The unadorned voice is sometimes a limited instrument.  Music has a way of augmenting feelings  that can energize an idea.  Hammerstein’s You’ve Got to Be Taught from South Pacific (1949) was in its own way a more effective tract against racism than the more discursive efforts of reformers spoken in set speeches.  The transformation of a statement  conscience into an effective anthem is a powerful thing.

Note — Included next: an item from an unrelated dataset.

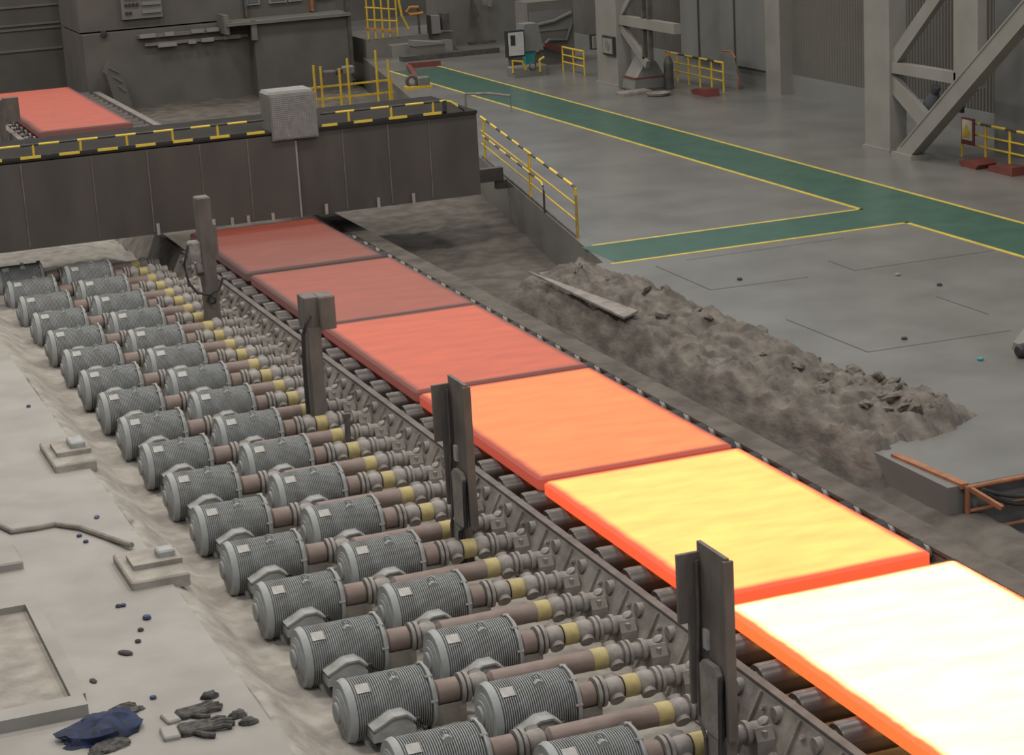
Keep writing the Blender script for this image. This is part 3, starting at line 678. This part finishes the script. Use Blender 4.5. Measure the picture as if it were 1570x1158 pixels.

The power of worthy thoughts carried higher of the right melodic and rhythmic structure became clearer to many of us this year with the death of the singer and activist, Pete Seeger.  He was 94.  The writer of If I had a Hammer and Where Have all the Flowers Gone? was our contemporary Whitman, somehow finding the right sonic forms to gently challenge the nation’s drift away from its core ideals.  That he became the musical consciousness of social progressives while also publishing guidebooks on how to play  the American banjo somehow completed the circle.

A day after his death on January 27 many of us who followed his career found a copy of one of his tunes attached to an e-mail copy of his obituary.  Provided free to the public by his friend Paul Winter, To My Old Brown Earth was actually written by Seeger in 1958, after the death of a friend.  But for all of us with the awareness that we would someday lose this beloved man, the song was the perfect eulogy for Pete himself.

The words on the page are graceful:

To my old brown earth
And to my old blue sky
I’ll now give these last few molecules
of “I” 

But when sung by the man who was clearly feeling the burdens of his many years, the simple words on the page seem to transmute into a something more elevated and universal. The simple wish of the song to “Guard” “the human chain” is somehow remade into a more durable testament to the living legend we were not prepared to lose.  When a chorus finally picks up the theme, the effect is both poignant and heartbreaking.